On the other hand, I have taught about two dozen webinars and Skyped/broadcasted workshops over the years to experienced professionals on a variety of subjects. The sheer reach of these webinars and workshops is attractive. While I lose eye contact and personal interactions, I focus intently on lecture preparation and developing detailed instructional materials. These experiences have allowed me to teach classes to students in remote settings including a course in law and education for Indian students. I also once led a structured workshop on undocumented college student legal issues where more than 800 people signed up. That experience taught me about the economies of scale and pay structure. I agreed to a $5,000 fee, turning down a percentage, when it turned out that I would have made two to three times my fee by taking a piece of the action. Go figure.

I think that some courses and subjects lend themselves very well to this kind of pedagogy and delivery system, and the success of the Khan Academy is a great example of how inspired teaching can happen online.

I once got nailed for a completely unfair and probably illegal speeding ticket. Rather than contest it, I took a defensive driving education class on DVD that was available at Kroger. I found it to be quite helpful and well produced. And the content was delivered very effectively.

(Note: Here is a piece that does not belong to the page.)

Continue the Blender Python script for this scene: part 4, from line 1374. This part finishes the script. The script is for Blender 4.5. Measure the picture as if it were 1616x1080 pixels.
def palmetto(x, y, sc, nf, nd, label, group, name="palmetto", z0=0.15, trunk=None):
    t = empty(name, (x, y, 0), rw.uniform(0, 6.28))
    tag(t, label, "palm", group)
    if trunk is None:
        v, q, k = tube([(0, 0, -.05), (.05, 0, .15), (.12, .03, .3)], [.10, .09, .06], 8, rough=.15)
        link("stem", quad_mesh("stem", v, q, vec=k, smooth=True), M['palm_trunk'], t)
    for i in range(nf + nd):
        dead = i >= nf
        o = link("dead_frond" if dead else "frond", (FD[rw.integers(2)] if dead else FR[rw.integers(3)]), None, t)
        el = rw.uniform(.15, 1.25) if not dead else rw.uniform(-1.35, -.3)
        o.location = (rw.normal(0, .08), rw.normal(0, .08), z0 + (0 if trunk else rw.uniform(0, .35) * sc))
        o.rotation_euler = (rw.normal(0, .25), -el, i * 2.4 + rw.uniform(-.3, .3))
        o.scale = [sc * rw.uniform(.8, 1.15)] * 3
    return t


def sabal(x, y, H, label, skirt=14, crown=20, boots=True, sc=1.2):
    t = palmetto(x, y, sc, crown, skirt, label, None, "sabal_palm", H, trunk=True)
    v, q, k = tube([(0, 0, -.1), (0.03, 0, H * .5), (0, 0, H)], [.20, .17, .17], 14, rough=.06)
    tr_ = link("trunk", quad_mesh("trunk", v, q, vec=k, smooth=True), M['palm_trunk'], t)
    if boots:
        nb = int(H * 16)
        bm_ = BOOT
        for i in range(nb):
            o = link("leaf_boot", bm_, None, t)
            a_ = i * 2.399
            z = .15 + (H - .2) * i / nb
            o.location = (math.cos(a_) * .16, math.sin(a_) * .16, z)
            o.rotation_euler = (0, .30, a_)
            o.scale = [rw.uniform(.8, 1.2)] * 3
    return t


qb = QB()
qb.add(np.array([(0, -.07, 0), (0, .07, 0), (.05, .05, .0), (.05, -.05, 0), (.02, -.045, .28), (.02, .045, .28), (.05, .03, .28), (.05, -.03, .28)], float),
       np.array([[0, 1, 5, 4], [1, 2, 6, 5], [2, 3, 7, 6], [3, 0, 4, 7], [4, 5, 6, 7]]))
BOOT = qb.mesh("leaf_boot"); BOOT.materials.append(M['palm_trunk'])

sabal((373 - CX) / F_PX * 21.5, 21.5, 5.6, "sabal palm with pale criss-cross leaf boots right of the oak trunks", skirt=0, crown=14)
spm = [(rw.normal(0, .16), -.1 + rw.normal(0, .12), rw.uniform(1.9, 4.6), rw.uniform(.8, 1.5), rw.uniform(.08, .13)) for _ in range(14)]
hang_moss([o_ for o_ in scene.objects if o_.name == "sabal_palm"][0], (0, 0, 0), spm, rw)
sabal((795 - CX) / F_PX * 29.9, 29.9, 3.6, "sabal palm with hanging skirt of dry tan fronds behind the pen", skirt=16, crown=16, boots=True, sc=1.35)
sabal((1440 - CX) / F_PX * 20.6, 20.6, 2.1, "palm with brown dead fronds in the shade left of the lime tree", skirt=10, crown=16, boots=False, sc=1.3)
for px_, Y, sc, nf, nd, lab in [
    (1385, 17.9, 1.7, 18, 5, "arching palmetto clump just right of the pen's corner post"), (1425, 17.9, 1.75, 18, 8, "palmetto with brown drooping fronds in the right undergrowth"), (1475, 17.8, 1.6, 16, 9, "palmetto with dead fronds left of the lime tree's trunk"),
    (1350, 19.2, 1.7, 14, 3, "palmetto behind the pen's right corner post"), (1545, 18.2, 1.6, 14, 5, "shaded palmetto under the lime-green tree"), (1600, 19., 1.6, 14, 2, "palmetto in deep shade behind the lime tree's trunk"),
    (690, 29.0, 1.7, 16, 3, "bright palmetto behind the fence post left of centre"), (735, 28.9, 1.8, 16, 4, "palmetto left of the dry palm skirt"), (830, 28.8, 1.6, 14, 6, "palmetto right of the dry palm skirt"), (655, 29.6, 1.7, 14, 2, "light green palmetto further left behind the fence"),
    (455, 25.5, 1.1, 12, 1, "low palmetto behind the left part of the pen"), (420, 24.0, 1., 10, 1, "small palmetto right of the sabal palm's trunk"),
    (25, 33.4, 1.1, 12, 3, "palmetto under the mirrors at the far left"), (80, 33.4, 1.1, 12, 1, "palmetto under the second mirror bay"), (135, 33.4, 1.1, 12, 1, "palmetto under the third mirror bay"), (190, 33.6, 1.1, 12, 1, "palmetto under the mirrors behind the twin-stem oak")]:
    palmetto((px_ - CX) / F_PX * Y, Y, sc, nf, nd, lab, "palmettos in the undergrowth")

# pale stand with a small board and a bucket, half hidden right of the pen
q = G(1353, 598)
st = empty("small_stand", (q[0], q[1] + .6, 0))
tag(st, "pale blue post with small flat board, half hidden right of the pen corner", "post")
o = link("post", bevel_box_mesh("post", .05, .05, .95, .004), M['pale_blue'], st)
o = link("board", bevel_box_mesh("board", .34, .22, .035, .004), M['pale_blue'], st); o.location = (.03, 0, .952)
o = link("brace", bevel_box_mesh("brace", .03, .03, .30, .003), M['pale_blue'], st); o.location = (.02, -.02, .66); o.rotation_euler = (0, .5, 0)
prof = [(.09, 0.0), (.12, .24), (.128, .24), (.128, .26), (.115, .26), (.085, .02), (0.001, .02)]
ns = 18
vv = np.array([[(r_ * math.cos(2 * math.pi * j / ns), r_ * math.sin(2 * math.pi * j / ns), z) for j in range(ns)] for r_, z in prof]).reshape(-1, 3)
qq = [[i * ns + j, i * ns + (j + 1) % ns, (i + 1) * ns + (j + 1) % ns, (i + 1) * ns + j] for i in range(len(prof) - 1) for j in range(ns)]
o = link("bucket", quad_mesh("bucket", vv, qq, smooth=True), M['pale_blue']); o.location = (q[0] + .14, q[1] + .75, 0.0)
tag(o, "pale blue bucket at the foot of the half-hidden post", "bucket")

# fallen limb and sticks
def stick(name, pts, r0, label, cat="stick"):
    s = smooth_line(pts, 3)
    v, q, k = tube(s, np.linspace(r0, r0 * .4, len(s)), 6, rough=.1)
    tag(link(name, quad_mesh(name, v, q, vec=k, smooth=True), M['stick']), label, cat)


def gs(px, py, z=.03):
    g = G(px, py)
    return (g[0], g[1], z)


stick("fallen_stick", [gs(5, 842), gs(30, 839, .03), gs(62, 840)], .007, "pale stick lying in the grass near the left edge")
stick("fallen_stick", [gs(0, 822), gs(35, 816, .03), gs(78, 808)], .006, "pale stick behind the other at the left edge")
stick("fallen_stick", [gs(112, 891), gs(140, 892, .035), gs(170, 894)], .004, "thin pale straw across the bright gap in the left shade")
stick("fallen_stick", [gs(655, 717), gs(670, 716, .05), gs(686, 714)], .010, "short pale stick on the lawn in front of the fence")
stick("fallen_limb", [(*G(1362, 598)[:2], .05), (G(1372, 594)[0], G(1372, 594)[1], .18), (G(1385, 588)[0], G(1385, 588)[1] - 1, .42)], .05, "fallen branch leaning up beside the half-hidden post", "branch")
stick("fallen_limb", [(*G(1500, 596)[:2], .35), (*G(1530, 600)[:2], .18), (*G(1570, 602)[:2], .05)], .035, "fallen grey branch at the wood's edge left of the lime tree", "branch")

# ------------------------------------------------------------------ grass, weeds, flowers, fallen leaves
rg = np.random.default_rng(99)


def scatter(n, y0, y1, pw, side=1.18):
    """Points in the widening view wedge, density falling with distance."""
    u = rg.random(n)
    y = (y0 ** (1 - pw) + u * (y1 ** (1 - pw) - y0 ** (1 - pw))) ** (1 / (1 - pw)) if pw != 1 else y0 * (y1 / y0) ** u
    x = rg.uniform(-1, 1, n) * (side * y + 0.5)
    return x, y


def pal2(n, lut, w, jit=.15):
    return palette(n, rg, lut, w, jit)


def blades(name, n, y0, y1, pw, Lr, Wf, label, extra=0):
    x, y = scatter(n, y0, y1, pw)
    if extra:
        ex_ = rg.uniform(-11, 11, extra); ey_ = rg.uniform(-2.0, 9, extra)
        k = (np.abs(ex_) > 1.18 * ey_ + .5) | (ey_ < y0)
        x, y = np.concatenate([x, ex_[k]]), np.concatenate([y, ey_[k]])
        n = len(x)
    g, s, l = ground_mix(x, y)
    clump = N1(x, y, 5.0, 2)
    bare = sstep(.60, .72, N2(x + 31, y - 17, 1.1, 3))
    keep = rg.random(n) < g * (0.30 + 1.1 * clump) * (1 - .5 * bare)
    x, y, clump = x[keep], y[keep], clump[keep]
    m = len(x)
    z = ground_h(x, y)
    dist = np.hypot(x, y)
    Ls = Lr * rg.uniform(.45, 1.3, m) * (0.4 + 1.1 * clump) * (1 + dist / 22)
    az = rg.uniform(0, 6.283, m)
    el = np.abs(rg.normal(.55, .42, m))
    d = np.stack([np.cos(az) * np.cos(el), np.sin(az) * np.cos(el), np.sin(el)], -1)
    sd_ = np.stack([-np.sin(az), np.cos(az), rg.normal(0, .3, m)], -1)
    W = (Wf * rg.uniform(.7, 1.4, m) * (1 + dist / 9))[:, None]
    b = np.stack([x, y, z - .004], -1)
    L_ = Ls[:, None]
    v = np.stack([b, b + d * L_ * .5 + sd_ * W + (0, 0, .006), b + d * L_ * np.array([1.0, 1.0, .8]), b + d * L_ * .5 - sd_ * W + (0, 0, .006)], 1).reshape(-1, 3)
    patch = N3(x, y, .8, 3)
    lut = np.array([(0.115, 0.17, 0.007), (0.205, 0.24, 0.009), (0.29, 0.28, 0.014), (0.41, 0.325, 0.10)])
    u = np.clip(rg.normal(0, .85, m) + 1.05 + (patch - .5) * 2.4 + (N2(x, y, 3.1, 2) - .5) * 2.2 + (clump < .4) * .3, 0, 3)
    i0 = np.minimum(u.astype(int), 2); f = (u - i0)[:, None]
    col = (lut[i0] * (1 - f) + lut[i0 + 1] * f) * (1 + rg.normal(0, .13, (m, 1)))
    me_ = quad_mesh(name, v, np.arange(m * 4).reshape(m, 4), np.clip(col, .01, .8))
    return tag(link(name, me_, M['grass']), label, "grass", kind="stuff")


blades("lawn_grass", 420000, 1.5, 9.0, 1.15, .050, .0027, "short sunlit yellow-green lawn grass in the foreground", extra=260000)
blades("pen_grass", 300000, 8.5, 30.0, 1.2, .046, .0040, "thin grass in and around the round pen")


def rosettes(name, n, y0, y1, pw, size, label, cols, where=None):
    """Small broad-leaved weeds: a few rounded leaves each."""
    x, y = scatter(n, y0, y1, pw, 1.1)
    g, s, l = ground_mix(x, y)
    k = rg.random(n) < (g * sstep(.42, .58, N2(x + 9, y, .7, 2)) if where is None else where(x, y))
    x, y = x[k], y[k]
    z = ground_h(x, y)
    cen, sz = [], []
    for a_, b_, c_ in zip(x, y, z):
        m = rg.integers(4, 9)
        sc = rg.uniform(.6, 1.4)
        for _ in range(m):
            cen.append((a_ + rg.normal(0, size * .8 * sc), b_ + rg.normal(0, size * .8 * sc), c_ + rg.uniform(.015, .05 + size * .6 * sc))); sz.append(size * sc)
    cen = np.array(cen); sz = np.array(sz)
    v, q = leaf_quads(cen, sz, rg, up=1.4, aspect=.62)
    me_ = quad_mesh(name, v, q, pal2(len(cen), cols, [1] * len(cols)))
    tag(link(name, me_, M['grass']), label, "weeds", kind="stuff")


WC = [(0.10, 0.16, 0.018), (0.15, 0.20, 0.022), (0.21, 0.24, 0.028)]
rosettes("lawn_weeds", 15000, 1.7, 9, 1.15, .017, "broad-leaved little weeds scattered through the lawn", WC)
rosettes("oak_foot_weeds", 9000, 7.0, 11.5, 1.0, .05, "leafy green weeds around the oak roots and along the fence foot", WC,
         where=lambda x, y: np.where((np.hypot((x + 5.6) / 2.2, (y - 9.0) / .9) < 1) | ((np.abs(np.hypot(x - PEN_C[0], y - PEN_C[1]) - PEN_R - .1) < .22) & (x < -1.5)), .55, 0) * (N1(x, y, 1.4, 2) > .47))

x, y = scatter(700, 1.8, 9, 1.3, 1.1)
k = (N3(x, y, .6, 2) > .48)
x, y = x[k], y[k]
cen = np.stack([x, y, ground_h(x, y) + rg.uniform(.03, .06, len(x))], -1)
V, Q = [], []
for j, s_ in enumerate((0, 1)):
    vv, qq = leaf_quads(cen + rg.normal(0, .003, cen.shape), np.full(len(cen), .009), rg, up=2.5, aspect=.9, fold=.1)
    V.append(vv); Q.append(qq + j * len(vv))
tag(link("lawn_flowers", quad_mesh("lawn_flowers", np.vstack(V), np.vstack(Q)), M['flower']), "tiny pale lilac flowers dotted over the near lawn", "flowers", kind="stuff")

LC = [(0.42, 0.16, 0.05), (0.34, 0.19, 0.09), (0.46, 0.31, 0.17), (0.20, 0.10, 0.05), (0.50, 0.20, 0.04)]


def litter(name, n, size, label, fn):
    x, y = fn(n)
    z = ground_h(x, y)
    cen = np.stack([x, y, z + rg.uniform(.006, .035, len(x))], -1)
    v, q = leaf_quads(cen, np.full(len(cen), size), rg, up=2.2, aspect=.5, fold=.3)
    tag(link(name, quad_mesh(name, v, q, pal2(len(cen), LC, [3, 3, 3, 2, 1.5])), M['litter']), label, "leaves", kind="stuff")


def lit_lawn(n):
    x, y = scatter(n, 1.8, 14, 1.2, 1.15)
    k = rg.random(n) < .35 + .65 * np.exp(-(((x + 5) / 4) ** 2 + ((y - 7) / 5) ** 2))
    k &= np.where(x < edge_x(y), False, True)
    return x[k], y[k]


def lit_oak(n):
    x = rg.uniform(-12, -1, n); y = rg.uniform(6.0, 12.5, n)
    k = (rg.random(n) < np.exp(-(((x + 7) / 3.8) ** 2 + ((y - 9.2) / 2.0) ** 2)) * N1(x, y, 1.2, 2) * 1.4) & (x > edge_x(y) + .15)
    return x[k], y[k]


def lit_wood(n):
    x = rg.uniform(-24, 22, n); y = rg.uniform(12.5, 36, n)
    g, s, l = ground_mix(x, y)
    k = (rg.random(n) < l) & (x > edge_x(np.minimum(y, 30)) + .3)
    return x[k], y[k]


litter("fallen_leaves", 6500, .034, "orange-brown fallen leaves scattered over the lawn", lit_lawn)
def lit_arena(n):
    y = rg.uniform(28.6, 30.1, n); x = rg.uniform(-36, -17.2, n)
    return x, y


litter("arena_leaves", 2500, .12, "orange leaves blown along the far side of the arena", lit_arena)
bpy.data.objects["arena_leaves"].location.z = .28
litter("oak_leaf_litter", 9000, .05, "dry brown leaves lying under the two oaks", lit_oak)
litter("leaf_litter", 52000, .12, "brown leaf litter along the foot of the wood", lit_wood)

I actually enjoy the interactions in webinars I teach. They provide students a chance to query me anonymously or ask very basic questions and raise concerns that may not be posed in a public setting. And many people will simply miss out on college without some non-traditional options, which would be a substantial loss. My view may be an example of the perfect being the enemy of the good — especially on days when I do not bring my "A" game or when the students do not play their role, or when we all regress to the mean and muddle through.

But I confess here and now that I am something of a fuddy-duddy in this area, and believe that college coursework is most effective when delivered in person, and I am relieved that I will carry this view through to my retirement. But most of you have either accepted this changed world or have even thrived in it. I think that the proper mix of traditional classroom style, outside projects and engagement, and electronic communication has to be found, and it must be the faculty who determine this proper proportion, including the governance and workload dimensions.

We provide exceptional workshops and "teaching tips" resources, and I regularly see some of you who are working across sectors to improve teaching in all formats. I also know that a number of UHD faculty have jumped into hyperspace and have not only eagerly embraced this new world, and some have even studied and focused on it as a field of study. Because I also believe that difficult dialogues have a strategic and central role in college pedagogy, and because UHD is such a natural laboratory for these class discussions, I hope that many of you will consider how to raise such questions in class and how to guide these discussions even in online instruction. However you undertake these approaches, or even if you do so at all, I hope that the new technologies in which we have heavily invested, provide you and our students with satisfying and meaningful exchanges and teaching moments.